The Missing Step in Giving Advice

“Don’t monetize with ads,” he said. “Everybody hates ads. Do affiliate marketing instead! Recommend useful products to your audience, and you’ll do just fine.”

The blogger whose advice I was reading ran a very successful blog. It looked super clean. It got hundreds of thousands of visitors each month. And it made multiple five figures every month.

Running a similar, though not as successful website, I thought I might learn a thing or two, but for some reason, I couldn’t wrap my head around the advice. “I tried all this. So why isn’t it working?”

After some reflection, I realized: The guy missed a step in handing out recommendations. He forgot to take off his glasses, and, as a result, it was your typical, one-size-fits-all kind of advice — and for me, despite running a similar business, it already didn’t fit.

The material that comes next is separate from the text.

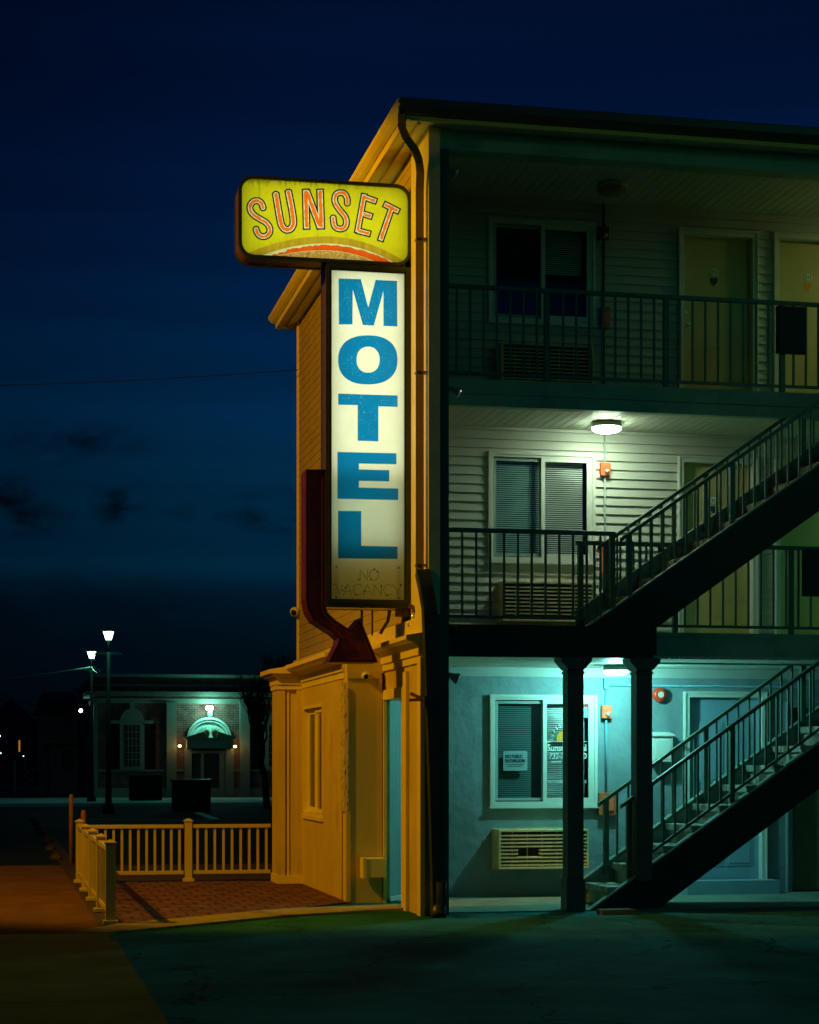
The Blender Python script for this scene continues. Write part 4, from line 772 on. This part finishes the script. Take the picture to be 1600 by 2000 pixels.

As it happens, he mostly covered finance, an industry in which affiliate payouts are extremely high. Finance companies pay a lot of money for referrals because if even just one out of 1,000 leads invests $10,000 into their product or service, that’s still a great deal for them. Meanwhile, in terms of eroding trust, ads might do more damage on a finance website than any other.

My site, on the other hand, offers free book summaries. We get traffic from all over the world, but a lot of people are students, young professionals, and from lower-income countries. For the first four years or so, we did have affiliate links on every page — yet we only made around $200 per month from hundreds of thousands of visitors. At the same time, ever since we introduced them, ads have done great!

If you have a big audience that doesn’t like to spend money, ads allow you to monetize each visitor, even if only few click the ads. Affiliate links only work when you make a sale, and if not enough people are willing to buy, you can plaster as many links on your site as you want — you won’t make a dime.

Most people give advice in two steps:

  1. “These are the steps I took, and they worked for me.”
  2. “You should take these same steps.”

This framework glosses over the fact that just one little variable change might render the whole template moot. What these people are missing is a crucial second step. Here’s how we should actually give advice:

  1. “These are the steps I took, and they worked for me.”
  2. “This is the situation I was in before I took those steps, and these are some of the reasons why I think those steps worked for me at that time.”
  3. “If you’re in the same situation I was in and want the same outcome, you should try to take these same steps.”

What works for a finance website will be very different from what works for a book summary blog. What works in 2009 is unlikely to work in 2018. And what works for a white woman in her 30s might not be of use to a Black man of 54.

It’s great to share your wisdom. You’ve worked hard for it, and a lot of us will benefit. Just try to give us the full picture instead of a flattened, 2D-version of your story. It’s not just more fun; it’ll also be more helpful — and, graciously, if affiliate marketing doesn’t work for us, it gives us permission to turn on the ads.